#### STORED DATA:

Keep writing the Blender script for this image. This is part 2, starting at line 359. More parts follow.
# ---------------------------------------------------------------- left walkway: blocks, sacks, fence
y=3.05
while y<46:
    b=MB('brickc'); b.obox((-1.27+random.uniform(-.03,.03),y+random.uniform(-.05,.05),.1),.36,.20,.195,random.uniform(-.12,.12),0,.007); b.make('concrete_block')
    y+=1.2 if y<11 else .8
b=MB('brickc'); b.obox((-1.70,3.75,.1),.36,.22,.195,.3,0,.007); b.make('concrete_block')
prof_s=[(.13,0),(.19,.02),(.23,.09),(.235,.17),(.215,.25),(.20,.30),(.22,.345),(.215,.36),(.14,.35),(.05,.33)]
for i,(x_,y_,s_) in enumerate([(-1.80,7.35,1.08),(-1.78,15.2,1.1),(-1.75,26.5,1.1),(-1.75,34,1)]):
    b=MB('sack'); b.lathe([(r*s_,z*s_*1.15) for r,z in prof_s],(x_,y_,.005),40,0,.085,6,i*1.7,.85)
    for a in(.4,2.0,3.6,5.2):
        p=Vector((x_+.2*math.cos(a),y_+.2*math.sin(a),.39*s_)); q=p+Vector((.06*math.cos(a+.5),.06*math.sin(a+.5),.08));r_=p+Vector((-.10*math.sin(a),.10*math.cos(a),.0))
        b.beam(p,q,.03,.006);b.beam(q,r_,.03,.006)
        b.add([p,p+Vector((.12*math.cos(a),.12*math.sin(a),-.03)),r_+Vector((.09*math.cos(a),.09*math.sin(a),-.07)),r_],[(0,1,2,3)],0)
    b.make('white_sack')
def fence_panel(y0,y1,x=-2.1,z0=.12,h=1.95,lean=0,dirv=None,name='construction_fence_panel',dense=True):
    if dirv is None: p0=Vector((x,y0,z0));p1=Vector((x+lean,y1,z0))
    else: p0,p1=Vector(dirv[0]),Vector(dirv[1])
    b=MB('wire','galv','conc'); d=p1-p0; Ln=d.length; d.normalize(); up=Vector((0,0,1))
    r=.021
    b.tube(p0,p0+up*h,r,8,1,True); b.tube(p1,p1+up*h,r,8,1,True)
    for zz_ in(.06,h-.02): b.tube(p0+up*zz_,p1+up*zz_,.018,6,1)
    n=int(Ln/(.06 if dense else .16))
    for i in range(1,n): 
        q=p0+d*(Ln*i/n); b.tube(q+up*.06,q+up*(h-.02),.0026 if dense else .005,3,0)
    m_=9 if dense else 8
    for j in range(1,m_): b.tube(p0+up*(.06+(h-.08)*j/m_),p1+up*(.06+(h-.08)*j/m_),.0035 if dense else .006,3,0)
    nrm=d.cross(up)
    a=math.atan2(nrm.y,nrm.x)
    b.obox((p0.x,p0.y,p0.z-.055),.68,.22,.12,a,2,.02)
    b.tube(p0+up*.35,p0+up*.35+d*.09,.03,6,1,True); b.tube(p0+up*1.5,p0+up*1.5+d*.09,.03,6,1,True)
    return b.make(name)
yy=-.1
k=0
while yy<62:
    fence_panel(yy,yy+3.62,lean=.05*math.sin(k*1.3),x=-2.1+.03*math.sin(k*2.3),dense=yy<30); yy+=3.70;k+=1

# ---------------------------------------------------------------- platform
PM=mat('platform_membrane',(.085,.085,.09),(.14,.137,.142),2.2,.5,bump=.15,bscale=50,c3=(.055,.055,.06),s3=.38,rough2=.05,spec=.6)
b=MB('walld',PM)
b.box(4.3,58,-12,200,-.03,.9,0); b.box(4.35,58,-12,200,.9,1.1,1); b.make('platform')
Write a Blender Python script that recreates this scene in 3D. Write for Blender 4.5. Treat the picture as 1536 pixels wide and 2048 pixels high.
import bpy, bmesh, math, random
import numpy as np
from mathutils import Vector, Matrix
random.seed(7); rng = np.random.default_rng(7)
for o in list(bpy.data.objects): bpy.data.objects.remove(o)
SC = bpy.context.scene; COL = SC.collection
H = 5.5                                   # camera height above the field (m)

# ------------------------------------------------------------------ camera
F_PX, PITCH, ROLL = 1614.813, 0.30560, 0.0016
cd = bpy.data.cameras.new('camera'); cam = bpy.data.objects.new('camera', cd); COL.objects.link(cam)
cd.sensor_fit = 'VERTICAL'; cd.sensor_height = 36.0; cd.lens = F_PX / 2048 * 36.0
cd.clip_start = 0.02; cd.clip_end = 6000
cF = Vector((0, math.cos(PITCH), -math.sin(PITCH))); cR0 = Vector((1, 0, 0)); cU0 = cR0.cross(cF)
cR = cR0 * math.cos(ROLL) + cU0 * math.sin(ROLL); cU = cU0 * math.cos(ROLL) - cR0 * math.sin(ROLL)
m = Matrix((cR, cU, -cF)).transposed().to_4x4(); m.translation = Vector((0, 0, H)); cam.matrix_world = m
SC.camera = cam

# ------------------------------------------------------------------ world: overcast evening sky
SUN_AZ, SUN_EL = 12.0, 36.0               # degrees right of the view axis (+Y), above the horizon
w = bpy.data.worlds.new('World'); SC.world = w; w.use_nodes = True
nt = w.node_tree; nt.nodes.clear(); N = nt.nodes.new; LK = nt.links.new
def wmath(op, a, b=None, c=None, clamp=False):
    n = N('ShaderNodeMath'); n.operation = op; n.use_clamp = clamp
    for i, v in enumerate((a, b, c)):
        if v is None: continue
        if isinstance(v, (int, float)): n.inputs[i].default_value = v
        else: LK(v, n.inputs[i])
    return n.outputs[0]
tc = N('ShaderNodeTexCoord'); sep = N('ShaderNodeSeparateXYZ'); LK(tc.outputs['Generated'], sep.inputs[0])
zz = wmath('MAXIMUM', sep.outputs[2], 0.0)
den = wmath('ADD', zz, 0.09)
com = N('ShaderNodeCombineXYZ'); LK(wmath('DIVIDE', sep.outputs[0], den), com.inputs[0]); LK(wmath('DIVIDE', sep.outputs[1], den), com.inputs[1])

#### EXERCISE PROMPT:
Each line from the one with "Write a Blender" through the last line of the records must be written out word for word. Include nothing else.

#### WORKED SOLUTION:
Write a Blender Python script that recreates this scene in 3D. Write for Blender 4.5. Treat the picture as 1536 pixels wide and 2048 pixels high.
import bpy, bmesh, math, random
import numpy as np
from mathutils import Vector, Matrix
random.seed(7); rng = np.random.default_rng(7)
for o in list(bpy.data.objects): bpy.data.objects.remove(o)
SC = bpy.context.scene; COL = SC.collection
H = 5.5                                   # camera height above the field (m)

# ------------------------------------------------------------------ camera
F_PX, PITCH, ROLL = 1614.813, 0.30560, 0.0016
cd = bpy.data.cameras.new('camera'); cam = bpy.data.objects.new('camera', cd); COL.objects.link(cam)
cd.sensor_fit = 'VERTICAL'; cd.sensor_height = 36.0; cd.lens = F_PX / 2048 * 36.0
cd.clip_start = 0.02; cd.clip_end = 6000
cF = Vector((0, math.cos(PITCH), -math.sin(PITCH))); cR0 = Vector((1, 0, 0)); cU0 = cR0.cross(cF)
cR = cR0 * math.cos(ROLL) + cU0 * math.sin(ROLL); cU = cU0 * math.cos(ROLL) - cR0 * math.sin(ROLL)
m = Matrix((cR, cU, -cF)).transposed().to_4x4(); m.translation = Vector((0, 0, H)); cam.matrix_world = m
SC.camera = cam

# ------------------------------------------------------------------ world: overcast evening sky
SUN_AZ, SUN_EL = 12.0, 36.0               # degrees right of the view axis (+Y), above the horizon
w = bpy.data.worlds.new('World'); SC.world = w; w.use_nodes = True
nt = w.node_tree; nt.nodes.clear(); N = nt.nodes.new; LK = nt.links.new
def wmath(op, a, b=None, c=None, clamp=False):
    n = N('ShaderNodeMath'); n.operation = op; n.use_clamp = clamp
    for i, v in enumerate((a, b, c)):
        if v is None: continue
        if isinstance(v, (int, float)): n.inputs[i].default_value = v
        else: LK(v, n.inputs[i])
    return n.outputs[0]
tc = N('ShaderNodeTexCoord'); sep = N('ShaderNodeSeparateXYZ'); LK(tc.outputs['Generated'], sep.inputs[0])
zz = wmath('MAXIMUM', sep.outputs[2], 0.0)
den = wmath('ADD', zz, 0.09)
com = N('ShaderNodeCombineXYZ'); LK(wmath('DIVIDE', sep.outputs[0], den), com.inputs[0]); LK(wmath('DIVIDE', sep.outputs[1], den), com.inputs[1])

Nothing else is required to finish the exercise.